— Provided data —
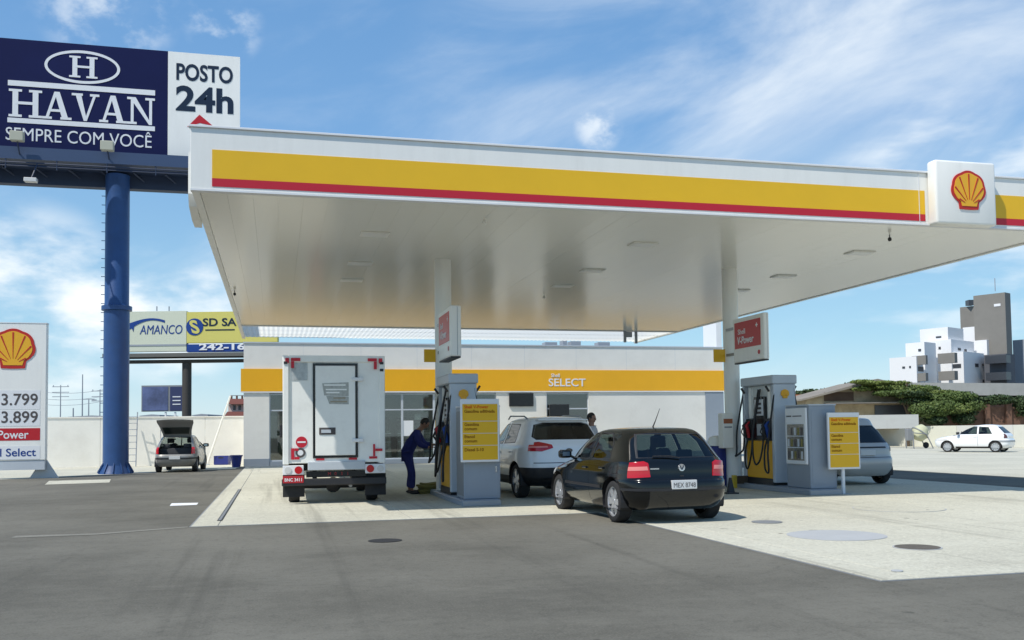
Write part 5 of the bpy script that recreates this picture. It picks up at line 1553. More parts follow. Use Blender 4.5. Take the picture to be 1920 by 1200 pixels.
# --- white hatchback parked by the right wall
WL = 3.8
rows = hatch_rows(WL, 1.45, 0.80, 0.12)
vp = patch_glass([(1.52, 0.94), (2.42, 0.94), (1.98, 1.34), (1.52, 1.36)], 'side', MT.glass_car, 'side_window') + patch_glass([(0.78, 0.95), (1.45, 0.94), (1.45, 1.35), (0.98, 1.32)], 'side', MT.glass_car, 'side_window')
vp += patch_glass([(-0.60, 0.99), (0.60, 0.99), (0.48, 1.32), (-0.48, 1.32)], 'rear', MT.glass_dark, 'rear_window') + patch_glass([(-0.64, 0.99), (0.64, 0.99), (0.50, 1.33), (-0.50, 1.33)], 'front', MT.glass_dark, 'windscreen')
vp += [('tail_lamp', [(0.58, 0.74), (0.80, 0.72), (0.78, 0.95), (0.62, 0.95)], 'rear2', M('dim lamp lens', (0.12, 0.05, 0.05), 0.2), dict(off=0.012, rim=0.015, cut=False)),
       ('sill_trim', [(1.0, 0.21), (2.6, 0.21), (2.6, 0.30), (1.0, 0.30)], 'side', MT.dark, dict(off=0.006, rim=0.008, cut=False)),
       ('bumper_strip', [(-0.9, 0.52), (0.9, 0.52), (0.9, 0.62), (-0.9, 0.62)], 'rear', MT.hub, dict(off=0.008, rim=0.01, cut=False)),
       ('door_gap', [(1.485, 0.32), (1.50, 0.32), (1.50, 0.93), (1.485, 0.93)], 'side', MT.midgrey, dict(off=0.001, cut=False)),
       ('headlamp', [(0.45, 0.60), (0.78, 0.62), (0.76, 0.74), (0.45, 0.72)], 'front2', MT.lampwhite, dict(off=0.006, rim=0.012, cut=False))]
fwv, rwv = onz(1783, 848), onz(1862, 848)
mid = (fwv + rwv) / 2
hd = R(34)
hv = Vector((-math.sin(hd), math.cos(hd), 0)); lf = Vector((-math.cos(hd), -math.sin(hd), 0))
org = mid - hv * 1.82 - lf * 0.70
build_car('hatchback', 'small white hatchback parked side-on by the far right wall', 'car', (org.x, org.y, 0.004), hd,
          dict(L=WL, rows=rows, paint=MT.carwhite, axles=(0.66, 3.02), wr=0.285, ww=0.18, rim=MT.alloy, spokes=0, patches=vp, belt=0.93, seat=1.6, mirror=2.42, handles=[(1.62, 0.80)], rear_lim=0.8, mirror_mat=MT.dark))

# ------------------------------------------------------------------ box truck
tk = thing('box_truck', 'white box truck standing on the pad with its closed rear door facing us', 'truck', (2.41, 3.9, PADZ), R(-1.0))
HW, ZB, ZTt, BL = 1.0, 0.80, 2.93, 3.3
MT.truckw = M('truck box panel', (0.88, 0.88, 0.83), 0.4, var=0.04, vscale=1.5, dirt=0.18, dscale=2.2, dcol=(0.35, 0.33, 0.30))
obj('cargo_box', B(-HW + 0.04, HW - 0.04, 0.03, BL, ZB, ZTt - 0.03, 0.012), MT.truckw, tk)
for s in (-1, 1):
    obj('corner_post', B(*sorted((s * (HW - 0.12), s * HW)), -0.012, 0.12, ZB - 0.02, ZTt, 0.014), MT.truckw, tk)
    obj('side_rail', B(*sorted((s * (HW - 0.035), s * (HW + 0.01))), 0.13, BL, ZB - 0.02, ZB + 0.10), MT.steel, tk)
    obj('side_rail', B(*sorted((s * (HW - 0.035), s * (HW + 0.01))), 0.13, BL, ZTt - 0.09, ZTt + 0.01), MT.truckw, tk)
obj('top_rail', B(-HW + 0.122, HW - 0.122, -0.01, 0.12, ZTt - 0.13, ZTt + 0.002, 0.008), MT.truckw, tk)
obj('sill_rail', B(-0.52, 0.60, -0.02, 0.10, ZB - 0.14, ZB + 0.03, 0.01), MT.lightgrey, tk)
DX0, DX1, DZ0, DZ1 = -0.42, 0.46, ZB + 0.10, 2.78
b = BM()
for (a, c, e, f_) in ((DX0, DX1, DZ1 - 0.045, DZ1), (DX0, DX1, DZ0, DZ0 + 0.045), (DX0, DX0 + 0.045, DZ0 + 0.0455, DZ1 - 0.0455), (DX1 - 0.045, DX1, DZ0 + 0.0455, DZ1 - 0.0455)):
    box(b, a, c, 0.005, 0.03, e, f_)
obj('door_gasket', b, MT.black, tk)
dr = obj('rear_door', B(DX0 + 0.05, DX1 - 0.05, 0.0, 0.03, DZ0 + 0.05, DZ1 - 0.05, 0.006), MT.truckw, tk)
for z in (DZ1 - 0.32, DZ0 + 0.34): obj('hinge', B(DX1 - 0.12, DX1 + 0.11, -0.03, -0.001, z - 0.035, z + 0.035, 0.008), MT.print_white, dr)
obj('latch', box(B(DX0 + 0.12, DX0 + 0.44, -0.012, -0.0005, DZ0 + 0.46, DZ0 + 0.60, 0.006), DX0 + 0.17, DX0 + 0.36, -0.02, -0.0125, DZ0 + 0.49, DZ0 + 0.57), MT.print_grey, dr)
obj('latch_plate', B(DX0 + 0.16, DX0 + 0.35, -0.024, -0.0205, DZ0 + 0.495, DZ0 + 0.56), MT.lightgrey, dr)
MT.decal = M('worn grey decal', (0.42, 0.43, 0.40), 0.6, var=0.25, vscale=14)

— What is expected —
Copy every line of the data word for word, omitting the images.

— Right answer —
Write part 5 of the bpy script that recreates this picture. It picks up at line 1553. More parts follow. Use Blender 4.5. Take the picture to be 1920 by 1200 pixels.
# --- white hatchback parked by the right wall
WL = 3.8
rows = hatch_rows(WL, 1.45, 0.80, 0.12)
vp = patch_glass([(1.52, 0.94), (2.42, 0.94), (1.98, 1.34), (1.52, 1.36)], 'side', MT.glass_car, 'side_window') + patch_glass([(0.78, 0.95), (1.45, 0.94), (1.45, 1.35), (0.98, 1.32)], 'side', MT.glass_car, 'side_window')
vp += patch_glass([(-0.60, 0.99), (0.60, 0.99), (0.48, 1.32), (-0.48, 1.32)], 'rear', MT.glass_dark, 'rear_window') + patch_glass([(-0.64, 0.99), (0.64, 0.99), (0.50, 1.33), (-0.50, 1.33)], 'front', MT.glass_dark, 'windscreen')
vp += [('tail_lamp', [(0.58, 0.74), (0.80, 0.72), (0.78, 0.95), (0.62, 0.95)], 'rear2', M('dim lamp lens', (0.12, 0.05, 0.05), 0.2), dict(off=0.012, rim=0.015, cut=False)),
       ('sill_trim', [(1.0, 0.21), (2.6, 0.21), (2.6, 0.30), (1.0, 0.30)], 'side', MT.dark, dict(off=0.006, rim=0.008, cut=False)),
       ('bumper_strip', [(-0.9, 0.52), (0.9, 0.52), (0.9, 0.62), (-0.9, 0.62)], 'rear', MT.hub, dict(off=0.008, rim=0.01, cut=False)),
       ('door_gap', [(1.485, 0.32), (1.50, 0.32), (1.50, 0.93), (1.485, 0.93)], 'side', MT.midgrey, dict(off=0.001, cut=False)),
       ('headlamp', [(0.45, 0.60), (0.78, 0.62), (0.76, 0.74), (0.45, 0.72)], 'front2', MT.lampwhite, dict(off=0.006, rim=0.012, cut=False))]
fwv, rwv = onz(1783, 848), onz(1862, 848)
mid = (fwv + rwv) / 2
hd = R(34)
hv = Vector((-math.sin(hd), math.cos(hd), 0)); lf = Vector((-math.cos(hd), -math.sin(hd), 0))
org = mid - hv * 1.82 - lf * 0.70
build_car('hatchback', 'small white hatchback parked side-on by the far right wall', 'car', (org.x, org.y, 0.004), hd,
          dict(L=WL, rows=rows, paint=MT.carwhite, axles=(0.66, 3.02), wr=0.285, ww=0.18, rim=MT.alloy, spokes=0, patches=vp, belt=0.93, seat=1.6, mirror=2.42, handles=[(1.62, 0.80)], rear_lim=0.8, mirror_mat=MT.dark))

# ------------------------------------------------------------------ box truck
tk = thing('box_truck', 'white box truck standing on the pad with its closed rear door facing us', 'truck', (2.41, 3.9, PADZ), R(-1.0))
HW, ZB, ZTt, BL = 1.0, 0.80, 2.93, 3.3
MT.truckw = M('truck box panel', (0.88, 0.88, 0.83), 0.4, var=0.04, vscale=1.5, dirt=0.18, dscale=2.2, dcol=(0.35, 0.33, 0.30))
obj('cargo_box', B(-HW + 0.04, HW - 0.04, 0.03, BL, ZB, ZTt - 0.03, 0.012), MT.truckw, tk)
for s in (-1, 1):
    obj('corner_post', B(*sorted((s * (HW - 0.12), s * HW)), -0.012, 0.12, ZB - 0.02, ZTt, 0.014), MT.truckw, tk)
    obj('side_rail', B(*sorted((s * (HW - 0.035), s * (HW + 0.01))), 0.13, BL, ZB - 0.02, ZB + 0.10), MT.steel, tk)
    obj('side_rail', B(*sorted((s * (HW - 0.035), s * (HW + 0.01))), 0.13, BL, ZTt - 0.09, ZTt + 0.01), MT.truckw, tk)
obj('top_rail', B(-HW + 0.122, HW - 0.122, -0.01, 0.12, ZTt - 0.13, ZTt + 0.002, 0.008), MT.truckw, tk)
obj('sill_rail', B(-0.52, 0.60, -0.02, 0.10, ZB - 0.14, ZB + 0.03, 0.01), MT.lightgrey, tk)
DX0, DX1, DZ0, DZ1 = -0.42, 0.46, ZB + 0.10, 2.78
b = BM()
for (a, c, e, f_) in ((DX0, DX1, DZ1 - 0.045, DZ1), (DX0, DX1, DZ0, DZ0 + 0.045), (DX0, DX0 + 0.045, DZ0 + 0.0455, DZ1 - 0.0455), (DX1 - 0.045, DX1, DZ0 + 0.0455, DZ1 - 0.0455)):
    box(b, a, c, 0.005, 0.03, e, f_)
obj('door_gasket', b, MT.black, tk)
dr = obj('rear_door', B(DX0 + 0.05, DX1 - 0.05, 0.0, 0.03, DZ0 + 0.05, DZ1 - 0.05, 0.006), MT.truckw, tk)
for z in (DZ1 - 0.32, DZ0 + 0.34): obj('hinge', B(DX1 - 0.12, DX1 + 0.11, -0.03, -0.001, z - 0.035, z + 0.035, 0.008), MT.print_white, dr)
obj('latch', box(B(DX0 + 0.12, DX0 + 0.44, -0.012, -0.0005, DZ0 + 0.46, DZ0 + 0.60, 0.006), DX0 + 0.17, DX0 + 0.36, -0.02, -0.0125, DZ0 + 0.49, DZ0 + 0.57), MT.print_grey, dr)
obj('latch_plate', B(DX0 + 0.16, DX0 + 0.35, -0.024, -0.0205, DZ0 + 0.495, DZ0 + 0.56), MT.lightgrey, dr)
MT.decal = M('worn grey decal', (0.42, 0.43, 0.40), 0.6, var=0.25, vscale=14)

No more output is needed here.